**Given material**:

────────────────

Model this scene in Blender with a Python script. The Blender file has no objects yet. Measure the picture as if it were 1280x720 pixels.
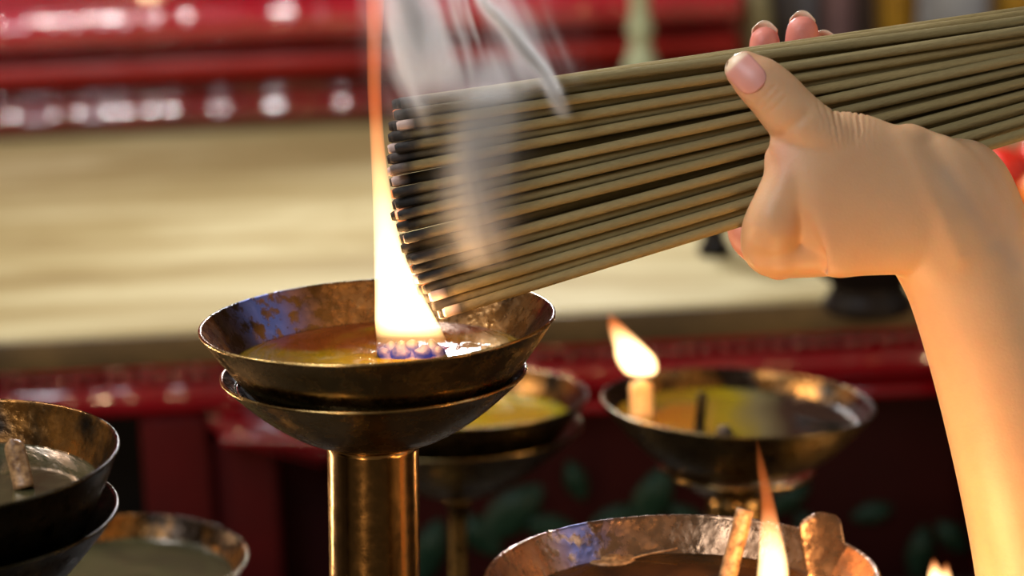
import bpy, bmesh, math, random
from mathutils import Vector, Matrix, noise
R = math.radians
sc = bpy.context.scene
COL = sc.collection
random.seed(7)

# ------------------------------------------------------------------ camera
FPX = 3500.0
CAM = Vector((0, 0, 1.35))
PITCH, ROLL, DF = R(14.0), R(2.0), 1.167
fwd = Vector((0, math.cos(PITCH), -math.sin(PITCH)))
up0 = Vector((0, math.sin(PITCH), math.cos(PITCH)))
rt0 = Vector((1, 0, 0))
rt = rt0 * math.cos(ROLL) - up0 * math.sin(ROLL)
up = up0 * math.cos(ROLL) + rt0 * math.sin(ROLL)
cd = bpy.data.cameras.new('camera')
cam = bpy.data.objects.new('camera', cd); COL.objects.link(cam)
M = Matrix.Identity(4)
for i, a in enumerate((rt, up, -fwd)):
    for j in range(3): M[j][i] = a[j]
M.translation = CAM
cam.matrix_world = M
cd.sensor_width = 36; cd.lens = FPX * 36 / 1280
cd.clip_start = .02; cd.clip_end = 50
cd.dof.use_dof = True; cd.dof.focus_distance = DF; cd.dof.aperture_fstop = 5.6
sc.camera = cam

def ray(u, v): return fwd + rt * ((u - 640) / FPX) + up * ((360 - v) / FPX)
def P(u, v, d=DF): return CAM + ray(u, v) * d
def PW(u, v, w=0.0): return P(u, v, DF + w * .001)        # w: millimetres behind the focus plane
def PZ(u, v, z):
    r = ray(u, v); return CAM + r * ((z - CAM.z) / r.z)
MMPX = DF / FPX                                            # metres per pixel at the focus plane

# ------------------------------------------------------------------ tagging
def tag(o, label=None, cat=None, group=None, kind=None):
    if label: o['label'] = label
    if cat: o['category'] = cat
    if group: o['group'] = group
    if kind: o['kind'] = kind
    return o
def empty(name, loc, rot=(0, 0, 0), **k):
    o = bpy.data.objects.new(name, None); COL.objects.link(o)
    o.location = loc; o.rotation_euler = rot; o.empty_display_size = .02
    return tag(o, **k)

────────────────

**What is needed**: Reproduce exactly the run of lines that opens the listing and closes with the line holding "random.seed(7)". Pictures are excluded.

**Complete answer**:
Model this scene in Blender with a Python script. The Blender file has no objects yet. Measure the picture as if it were 1280x720 pixels.
import bpy, bmesh, math, random
from mathutils import Vector, Matrix, noise
R = math.radians
sc = bpy.context.scene
COL = sc.collection
random.seed(7)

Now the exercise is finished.